Windows IT Pro published an in-depth study that showed just how much impact fragmentation has on the typical productivity apps and PC use. The longer a PC is in use the more severe accumulation of fragmentation your users, and ultimately you, have to deal with.
Teachers, students and administrative staff that expect a Word document to load quickly can wait as long as 50.9 seconds. That’s a long time to stare at an hourglass, and is the kind of performance impact that often leads to a Help Desk call. Automatic defrag keeps file access optimized, so those users get consistent peak performance, lessening demands for “faster computers” as their answer for their performance problems.
Fragmentation affects the servers just as much as the PCs, if not more so. Servers host data that multiple users, maybe hundreds, need access to. The hardware is more powerful, but the demands are far greater.

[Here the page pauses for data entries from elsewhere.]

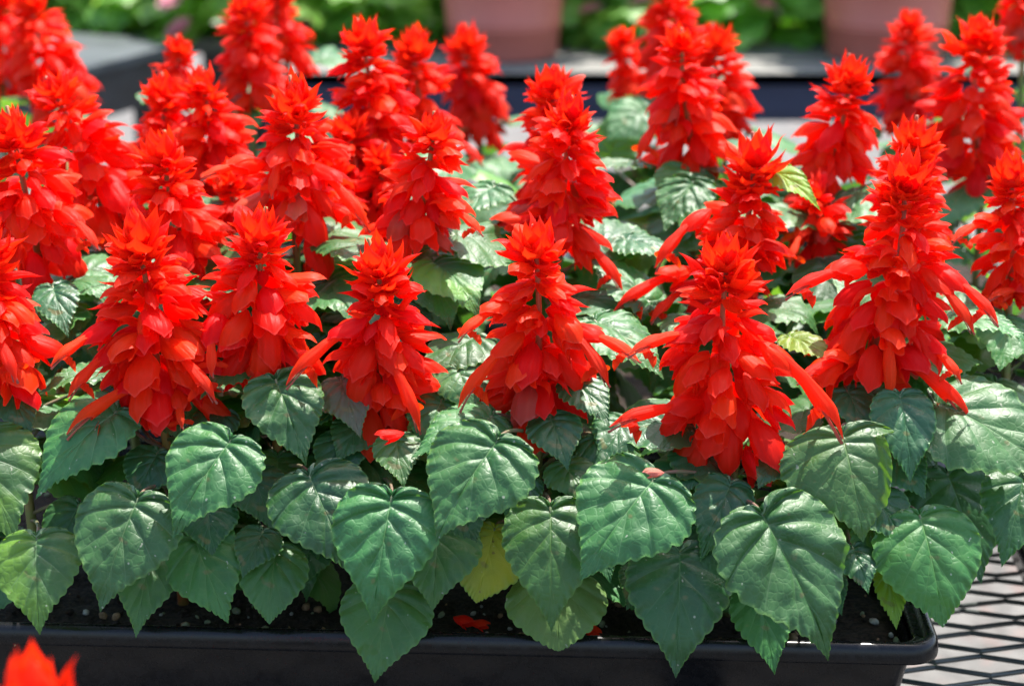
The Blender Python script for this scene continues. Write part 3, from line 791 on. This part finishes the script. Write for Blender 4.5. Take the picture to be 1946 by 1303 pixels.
# darker leaves filling in behind the hanging ones
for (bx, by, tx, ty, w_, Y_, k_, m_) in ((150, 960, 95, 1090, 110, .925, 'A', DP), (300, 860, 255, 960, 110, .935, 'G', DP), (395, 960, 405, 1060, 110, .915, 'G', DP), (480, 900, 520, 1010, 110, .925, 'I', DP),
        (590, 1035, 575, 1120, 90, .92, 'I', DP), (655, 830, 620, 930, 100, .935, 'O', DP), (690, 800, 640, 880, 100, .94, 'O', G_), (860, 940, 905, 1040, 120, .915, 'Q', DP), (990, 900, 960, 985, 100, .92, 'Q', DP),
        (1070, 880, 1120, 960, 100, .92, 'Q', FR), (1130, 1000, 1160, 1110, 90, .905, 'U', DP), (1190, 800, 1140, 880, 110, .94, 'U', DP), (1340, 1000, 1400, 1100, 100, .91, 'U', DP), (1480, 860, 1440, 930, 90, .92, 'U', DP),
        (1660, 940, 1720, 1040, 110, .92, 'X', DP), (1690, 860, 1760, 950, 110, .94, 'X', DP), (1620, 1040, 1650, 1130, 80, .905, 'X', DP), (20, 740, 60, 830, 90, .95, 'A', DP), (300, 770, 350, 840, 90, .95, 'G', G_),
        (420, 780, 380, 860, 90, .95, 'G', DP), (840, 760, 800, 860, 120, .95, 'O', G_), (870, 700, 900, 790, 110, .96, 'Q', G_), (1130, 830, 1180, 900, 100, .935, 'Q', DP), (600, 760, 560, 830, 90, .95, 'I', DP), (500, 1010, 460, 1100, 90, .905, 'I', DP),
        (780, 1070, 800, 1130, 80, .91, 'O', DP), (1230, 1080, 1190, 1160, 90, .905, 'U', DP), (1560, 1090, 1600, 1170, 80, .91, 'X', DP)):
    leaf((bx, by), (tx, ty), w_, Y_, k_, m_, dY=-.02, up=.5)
# under the spikes
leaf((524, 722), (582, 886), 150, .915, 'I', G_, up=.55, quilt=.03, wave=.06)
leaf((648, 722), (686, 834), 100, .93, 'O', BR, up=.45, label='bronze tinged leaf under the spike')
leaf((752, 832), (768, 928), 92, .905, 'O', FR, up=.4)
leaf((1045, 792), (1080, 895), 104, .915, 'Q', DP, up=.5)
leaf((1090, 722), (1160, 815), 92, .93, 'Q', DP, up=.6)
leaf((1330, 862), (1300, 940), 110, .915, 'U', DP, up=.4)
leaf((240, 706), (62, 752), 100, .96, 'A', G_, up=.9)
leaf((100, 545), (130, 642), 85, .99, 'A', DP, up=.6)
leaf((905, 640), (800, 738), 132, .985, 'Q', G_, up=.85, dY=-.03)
leaf((1130, 610), (1262, 722), 150, .985, 'Q', G_, up=.85, dY=-.03)
leaf((1235, 575), (1105, 490), 130, 1.03, 'P', G_, up=.9, dY=.03)
leaf((1318, 345), (1262, 442), 112, 1.14, 'S', G_, up=.85, dY=-.03, quilt=.03)
leaf((1218, 312), (1102, 336), 70, 1.16, 'S', G_, up=.9)
leaf((1462, 322), (1560, 402), 62, 1.04, 'T', LI, up=.6, fold=.2, label='yellow green young leaf')
leaf((1500, 640), (1590, 700), 70, .97, 'U', LI, up=.7)
leaf((1790, 600), (1965, 652), 110, .985, 'E', G_, up=.85)
leaf((940, 355), (860, 432), 110, 1.09, 'P', G_, up=.9, dY=-.03)
leaf((935, 792), (782, 872), 130, .915, 'Q', G_, up=.7)
leaf((820, 470), (905, 550), 120, 1.04, 'N', G_, up=.85, dY=-.02)
leaf((1185, 455), (1290, 500), 110, 1.07, 'P', DP, up=.9, dY=-.02)
leaf((460, 690), (380, 760), 90, .94, 'I', G_, up=.8)
leaf((1160, 300), (1215, 180), 90, 1.42, 'S', FR, up=.4, dY=.02)
leaf((1230, 210), (1150, 270), 120, 1.40, 'S', G_, up=.5, dY=-.02)
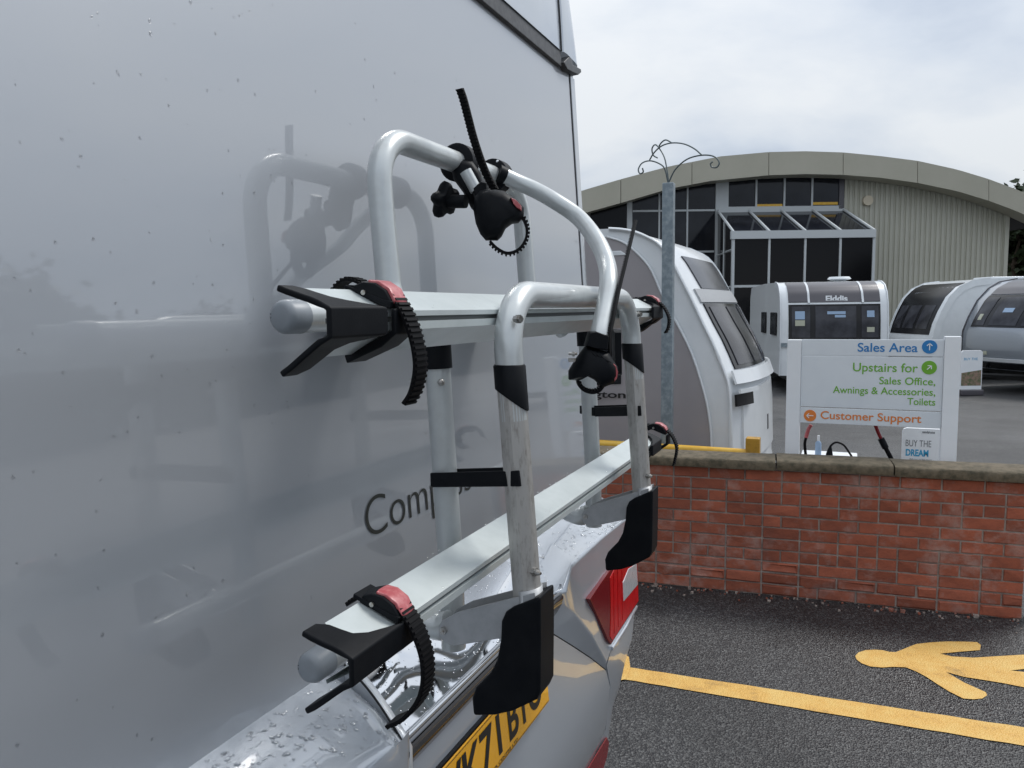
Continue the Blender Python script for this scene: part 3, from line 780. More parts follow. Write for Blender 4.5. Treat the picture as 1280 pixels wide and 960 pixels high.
# near caravan, parallel with the wall
O1 = V((-.86, 6.46, 0)); W1 = V((.045, .999, 0)).normalized(); L1 = V((-W1.y, W1.x, 0)); n1_ = W1
ridge = [(914, 640), (913, 600), (912, 561), (911.5, 520), (909, 483), (903, 464), (896, 446), (888, 427), (877, 405), (862, 373), (846, 342), (838, 327), (829, 314), (821, 305), (812, 299), (793, 290.5), (775, 287), (759, 286)]
pr = []
for (x, y) in ridge:
    p = atpl(x, y, O1, n1_); pr.append(((p-O1).dot(L1), p.z))
pr[0] = (pr[0][0], .38)
C1 = Caravan('caravan', 'large white caravan with grey side panel standing just behind the wall', O1, L1, W1, 2.02, pr, 6.2, pr[-1][1], 'white', 'white', 'caravans parked on the forecourt', bow=.15)
# grey side sheet, inset from the white surround
gs = [(759, 296), (775, 301), (787, 308), (803, 323), (815, 339), (829, 371), (846, 403), (865, 442), (881, 492), (888, 530), (890, 560), (890, 640)]
pts = [atpl(x, y, O1-n1_*.012, n1_) for x, y in gs]; pts[-1].z = .42
zt_ = pts[0].z+.02
e1 = pts[0]+L1*3.8; e1.z = zt_+.03; e2 = V((e1.x, e1.y, .42)); e0 = pts[0]+L1*.9; e0.z = zt_+.02
poly = [e2, e1, e0]+pts
MB().prism(poly, n1_*.008).build('side_sheet', 'cside', C1.t)
# raised beading along the curve
MB().tube(smoothpath([p-n1_*.004 for p in pts[:-1]], 3), .011, 6, cap=True).build('beading', 'white', C1.t, smooth=60)
MB().tube(smoothpath([atpl(x+2, y, O1-n1_*.012, n1_) for x, y in ridge[2:]], 3), .016, 6).build('beading', 'white', C1.t, smooth=60)
zz1 = lambda x, y: atpl(x, y, O1, n1_).z
C1.patch('front_window', 'glass', .10, .90, zz1(903, 464), zz1(866, 380), .012)
for v0, v1 in ((.14, .36), (.40, .62), (.66, .86)):
    C1.patch('window_pane', 'glassg', v0, v1, zz1(903, 464)+.03, zz1(866, 380)-.03, .018)
C1.patch('roof_window', 'glassg', .18, .82, zz1(855, 360), zz1(832, 318), .012)
C1.patch('window_trim', 'bracket', .08, .92, zz1(866, 380)+.01, zz1(855, 360)-.01, .016)
C1.patch('front_ledge', 'white', .03, .97, zz1(909, 483)-.0, zz1(903, 466), .05, seg=5)
C1.patch('locker_lid', 'white', .10, .90, .55, zz1(909, 490), .018)
C1.patch('grab_handle', 'cblack', .01, .16, zz1(910, 509), zz1(910, 494), .06, seg=3)
C1.patch('handle_trim', 'white', .02, .2, zz1(910, 493), zz1(910, 488), .085, seg=3)
C1.patch('badge', 'cdark', .48, .51, .72, .86, .022, seg=3)
ex = atpl(840, 352, O1, n1_)
sw = [atpl(x, y, O1-n1_*.022, n1_) for x, y in ((722, 410), (776, 412), (776, 480), (722, 482))]
MB().prism([(q) for q in sw], n1_*.01).build('side_window', 'glass', C1.t, bevel=.006)
a = atpl(782, 500.5, O1-n1_*.014, n1_); tl = atpl(700, 500.5, O1-n1_*.014, n1_)
text('lettering', 'Lexington', 'ink', C1.t, a, wd, Z1, width=(a-tl).length*1.0, height=.080, align='RIGHT', bold=.02, ext=.004)
a = C1.raw(.0, 0, .3)
# white raised hinge/lamp on the side
q = atpl(770, 318, O1-n1_*.02, n1_); MB().puff([q+L1*.10+Z1*-.01, q-L1*.10+Z1*-.01, q-L1*.04+Z1*.03, q+L1*.05+Z1*.03], n1_*.02).build('awning_lamp', 'white', C1.t)
def horiz(deg_from_Y): a_ = rad(deg_from_Y); return V((math.sin(a_), math.cos(a_), 0))
# far white caravan with dark roof band
O2 = at(975, 473, H=16.6); L2 = horiz(-13); W2 = V((L2.y, -L2.x, 0))
w2 = 2.15
z2 = lambda y, x=1030: at(x, y, H=16.6).z
p2 = [(.02, .36), (0, .6), (.0, z2(424)), (.03, z2(400)), (.10, z2(379)), (.20, z2(366)), (.38, z2(357)), (.62, z2(352.5)), (.9, z2(351))]
C2 = Caravan('caravan', 'white caravan with dark grey band above three front windows, before the glass porch', O2, L2, W2, w2, p2, 5.6, z2(350.5), 'white', 'cside2', 'caravans parked on the forecourt')
C2.patch('dark_band', 'cdark', .07, .93, z2(378), z2(352.6), .012, k=10)
for v0, v1 in ((.07, .25), (.775, .93)): C2.patch('band_panel', 'cdark', v0, v1, z2(377.5), z2(353), .02)
for v in (.26, .765): C2.patch('band_trim', 'white', v-.010, v+.010, z2(379), z2(353), .026, k=2)
C2.patch('window_frame', 'cblack', .07, .93, z2(424), z2(380.5), .012, k=10)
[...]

Fragmentation is a file system consideration. NTFS sees a fragmented file and issues extra I/Os to retrieve the data. SANs and RAID then have to handle that extra I/O traffic, instead of retrieving just one I/O. Adding more switches or hard drives to handle that excessive I/O can mitigate the issue, but it will never solve it. It also gets expensive from both a cost, energy and time perspective.
As an example that every school or university has to deal with, increases in retained data are translating to ever increasing backup time requirements. The problem is that as backup programs have to read files, when fragmentation is involved, it adds extra time to the process. IT staff have used Diskeeper’s advanced defrag to shrink back up times from 16 hours to less than 4 hours.